** start of Data section **

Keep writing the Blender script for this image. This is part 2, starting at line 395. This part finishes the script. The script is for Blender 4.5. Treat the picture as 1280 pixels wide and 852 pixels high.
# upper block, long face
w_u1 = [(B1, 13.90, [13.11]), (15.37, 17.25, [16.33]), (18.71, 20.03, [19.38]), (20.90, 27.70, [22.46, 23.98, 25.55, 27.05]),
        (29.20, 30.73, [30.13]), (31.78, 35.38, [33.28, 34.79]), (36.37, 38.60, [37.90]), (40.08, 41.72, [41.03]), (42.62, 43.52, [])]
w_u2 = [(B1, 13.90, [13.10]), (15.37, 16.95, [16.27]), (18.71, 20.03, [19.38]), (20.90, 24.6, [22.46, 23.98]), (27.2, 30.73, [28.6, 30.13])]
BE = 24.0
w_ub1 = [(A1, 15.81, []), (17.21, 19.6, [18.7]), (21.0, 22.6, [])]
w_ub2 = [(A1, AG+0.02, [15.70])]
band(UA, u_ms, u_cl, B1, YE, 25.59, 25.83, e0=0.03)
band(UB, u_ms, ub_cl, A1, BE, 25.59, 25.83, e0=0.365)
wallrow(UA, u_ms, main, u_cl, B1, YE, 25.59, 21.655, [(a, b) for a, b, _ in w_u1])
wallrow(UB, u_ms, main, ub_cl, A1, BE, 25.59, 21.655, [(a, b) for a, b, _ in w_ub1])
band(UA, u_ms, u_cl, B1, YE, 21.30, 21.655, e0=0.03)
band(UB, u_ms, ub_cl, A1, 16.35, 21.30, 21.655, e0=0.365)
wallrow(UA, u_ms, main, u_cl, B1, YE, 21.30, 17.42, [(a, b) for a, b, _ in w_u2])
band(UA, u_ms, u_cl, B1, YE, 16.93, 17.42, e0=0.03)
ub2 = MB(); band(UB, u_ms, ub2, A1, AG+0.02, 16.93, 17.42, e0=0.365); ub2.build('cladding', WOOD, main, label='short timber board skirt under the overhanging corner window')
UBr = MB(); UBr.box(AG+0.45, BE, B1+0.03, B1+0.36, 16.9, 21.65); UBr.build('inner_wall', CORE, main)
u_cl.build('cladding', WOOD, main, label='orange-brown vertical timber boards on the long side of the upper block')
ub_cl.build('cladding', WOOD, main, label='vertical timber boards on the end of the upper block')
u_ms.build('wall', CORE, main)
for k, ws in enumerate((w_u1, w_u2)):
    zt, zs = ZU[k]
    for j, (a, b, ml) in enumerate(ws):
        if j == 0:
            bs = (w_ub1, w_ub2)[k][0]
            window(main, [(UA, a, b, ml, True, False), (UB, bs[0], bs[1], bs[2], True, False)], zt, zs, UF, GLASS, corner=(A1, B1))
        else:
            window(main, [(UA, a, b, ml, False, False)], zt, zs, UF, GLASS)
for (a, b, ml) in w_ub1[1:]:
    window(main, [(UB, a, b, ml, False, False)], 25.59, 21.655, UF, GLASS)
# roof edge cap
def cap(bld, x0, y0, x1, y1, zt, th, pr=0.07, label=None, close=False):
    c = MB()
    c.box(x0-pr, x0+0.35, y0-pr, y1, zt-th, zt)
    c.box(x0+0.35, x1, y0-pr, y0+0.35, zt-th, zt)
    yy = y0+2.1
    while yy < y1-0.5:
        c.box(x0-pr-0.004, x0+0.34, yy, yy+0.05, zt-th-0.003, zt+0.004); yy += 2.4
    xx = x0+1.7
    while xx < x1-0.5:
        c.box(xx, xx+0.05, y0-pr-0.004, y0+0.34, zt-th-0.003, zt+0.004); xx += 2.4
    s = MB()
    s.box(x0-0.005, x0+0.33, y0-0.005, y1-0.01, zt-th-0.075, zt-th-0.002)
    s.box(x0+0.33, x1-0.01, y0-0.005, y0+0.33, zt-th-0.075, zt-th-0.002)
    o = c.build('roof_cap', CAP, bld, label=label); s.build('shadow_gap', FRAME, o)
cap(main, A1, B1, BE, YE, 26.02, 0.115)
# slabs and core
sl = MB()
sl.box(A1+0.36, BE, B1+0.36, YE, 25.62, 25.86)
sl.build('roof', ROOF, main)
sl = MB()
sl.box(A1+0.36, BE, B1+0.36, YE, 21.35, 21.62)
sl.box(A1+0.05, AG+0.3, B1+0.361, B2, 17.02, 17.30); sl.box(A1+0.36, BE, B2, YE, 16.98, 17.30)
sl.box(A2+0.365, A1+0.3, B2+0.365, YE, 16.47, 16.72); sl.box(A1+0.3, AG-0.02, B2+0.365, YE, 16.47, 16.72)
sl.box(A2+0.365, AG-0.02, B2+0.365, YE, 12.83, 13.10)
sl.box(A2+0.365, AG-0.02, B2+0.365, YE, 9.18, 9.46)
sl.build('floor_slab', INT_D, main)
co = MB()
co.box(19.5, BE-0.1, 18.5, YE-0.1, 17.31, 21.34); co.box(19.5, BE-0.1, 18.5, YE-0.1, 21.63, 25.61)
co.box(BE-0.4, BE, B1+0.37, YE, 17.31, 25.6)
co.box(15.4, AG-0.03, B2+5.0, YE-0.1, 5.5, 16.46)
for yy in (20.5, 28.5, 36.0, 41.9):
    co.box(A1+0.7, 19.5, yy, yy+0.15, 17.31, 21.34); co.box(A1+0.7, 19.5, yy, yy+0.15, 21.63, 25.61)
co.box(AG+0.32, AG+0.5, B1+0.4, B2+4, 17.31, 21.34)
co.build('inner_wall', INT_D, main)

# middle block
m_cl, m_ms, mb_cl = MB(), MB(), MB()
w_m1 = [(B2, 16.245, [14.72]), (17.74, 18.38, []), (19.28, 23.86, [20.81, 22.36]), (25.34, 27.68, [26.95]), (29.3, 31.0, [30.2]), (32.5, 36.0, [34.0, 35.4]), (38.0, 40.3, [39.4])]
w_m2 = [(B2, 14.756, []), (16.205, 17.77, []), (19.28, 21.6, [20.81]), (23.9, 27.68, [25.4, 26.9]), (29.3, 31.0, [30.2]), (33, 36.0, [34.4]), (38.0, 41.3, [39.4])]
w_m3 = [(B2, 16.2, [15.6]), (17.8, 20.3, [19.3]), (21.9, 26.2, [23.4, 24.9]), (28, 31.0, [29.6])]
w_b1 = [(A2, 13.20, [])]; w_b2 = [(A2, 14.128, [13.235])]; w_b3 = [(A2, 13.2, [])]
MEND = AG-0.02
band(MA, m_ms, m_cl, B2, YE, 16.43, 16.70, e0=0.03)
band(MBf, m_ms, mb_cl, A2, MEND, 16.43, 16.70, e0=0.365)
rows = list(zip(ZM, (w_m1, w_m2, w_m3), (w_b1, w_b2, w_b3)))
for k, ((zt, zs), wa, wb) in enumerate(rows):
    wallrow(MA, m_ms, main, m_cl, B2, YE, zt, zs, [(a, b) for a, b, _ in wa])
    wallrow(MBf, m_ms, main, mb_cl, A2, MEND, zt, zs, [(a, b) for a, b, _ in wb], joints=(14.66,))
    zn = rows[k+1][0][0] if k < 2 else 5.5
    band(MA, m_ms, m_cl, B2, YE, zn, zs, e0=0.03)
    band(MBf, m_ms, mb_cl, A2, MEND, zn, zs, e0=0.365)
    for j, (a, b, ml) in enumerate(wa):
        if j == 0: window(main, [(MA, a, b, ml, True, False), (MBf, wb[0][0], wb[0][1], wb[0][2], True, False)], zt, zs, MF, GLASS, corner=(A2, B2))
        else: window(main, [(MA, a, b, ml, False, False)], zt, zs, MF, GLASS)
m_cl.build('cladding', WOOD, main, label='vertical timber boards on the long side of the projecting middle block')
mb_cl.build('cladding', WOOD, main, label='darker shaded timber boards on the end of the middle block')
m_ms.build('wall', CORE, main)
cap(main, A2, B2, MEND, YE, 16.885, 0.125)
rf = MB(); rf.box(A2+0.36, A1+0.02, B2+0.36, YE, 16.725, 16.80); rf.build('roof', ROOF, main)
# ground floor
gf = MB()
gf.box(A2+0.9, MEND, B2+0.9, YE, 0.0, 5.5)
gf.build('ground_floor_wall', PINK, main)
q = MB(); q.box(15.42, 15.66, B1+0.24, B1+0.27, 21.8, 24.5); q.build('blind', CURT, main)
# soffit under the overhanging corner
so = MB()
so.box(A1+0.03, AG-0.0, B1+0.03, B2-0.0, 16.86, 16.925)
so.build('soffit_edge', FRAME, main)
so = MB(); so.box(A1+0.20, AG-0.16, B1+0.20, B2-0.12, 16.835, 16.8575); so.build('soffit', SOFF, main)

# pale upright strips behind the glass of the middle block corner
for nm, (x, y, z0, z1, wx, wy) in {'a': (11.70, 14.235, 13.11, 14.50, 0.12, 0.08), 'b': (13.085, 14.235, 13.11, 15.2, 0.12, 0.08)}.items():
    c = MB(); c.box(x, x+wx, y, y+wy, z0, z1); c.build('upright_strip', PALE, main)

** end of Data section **

# To be done
Start at the line with "o = c.build('roof_cap', CAP, bld, label=label);", stop at the line with "co.build('inner_wall', INT_D, main)", and return every line in that stretch exactly, those two included.

# Answer
    o = c.build('roof_cap', CAP, bld, label=label); s.build('shadow_gap', FRAME, o)
cap(main, A1, B1, BE, YE, 26.02, 0.115)
# slabs and core
sl = MB()
sl.box(A1+0.36, BE, B1+0.36, YE, 25.62, 25.86)
sl.build('roof', ROOF, main)
sl = MB()
sl.box(A1+0.36, BE, B1+0.36, YE, 21.35, 21.62)
sl.box(A1+0.05, AG+0.3, B1+0.361, B2, 17.02, 17.30); sl.box(A1+0.36, BE, B2, YE, 16.98, 17.30)
sl.box(A2+0.365, A1+0.3, B2+0.365, YE, 16.47, 16.72); sl.box(A1+0.3, AG-0.02, B2+0.365, YE, 16.47, 16.72)
sl.box(A2+0.365, AG-0.02, B2+0.365, YE, 12.83, 13.10)
sl.box(A2+0.365, AG-0.02, B2+0.365, YE, 9.18, 9.46)
sl.build('floor_slab', INT_D, main)
co = MB()
co.box(19.5, BE-0.1, 18.5, YE-0.1, 17.31, 21.34); co.box(19.5, BE-0.1, 18.5, YE-0.1, 21.63, 25.61)
co.box(BE-0.4, BE, B1+0.37, YE, 17.31, 25.6)
co.box(15.4, AG-0.03, B2+5.0, YE-0.1, 5.5, 16.46)
for yy in (20.5, 28.5, 36.0, 41.9):
    co.box(A1+0.7, 19.5, yy, yy+0.15, 17.31, 21.34); co.box(A1+0.7, 19.5, yy, yy+0.15, 21.63, 25.61)
co.box(AG+0.32, AG+0.5, B1+0.4, B2+4, 17.31, 21.34)
co.build('inner_wall', INT_D, main)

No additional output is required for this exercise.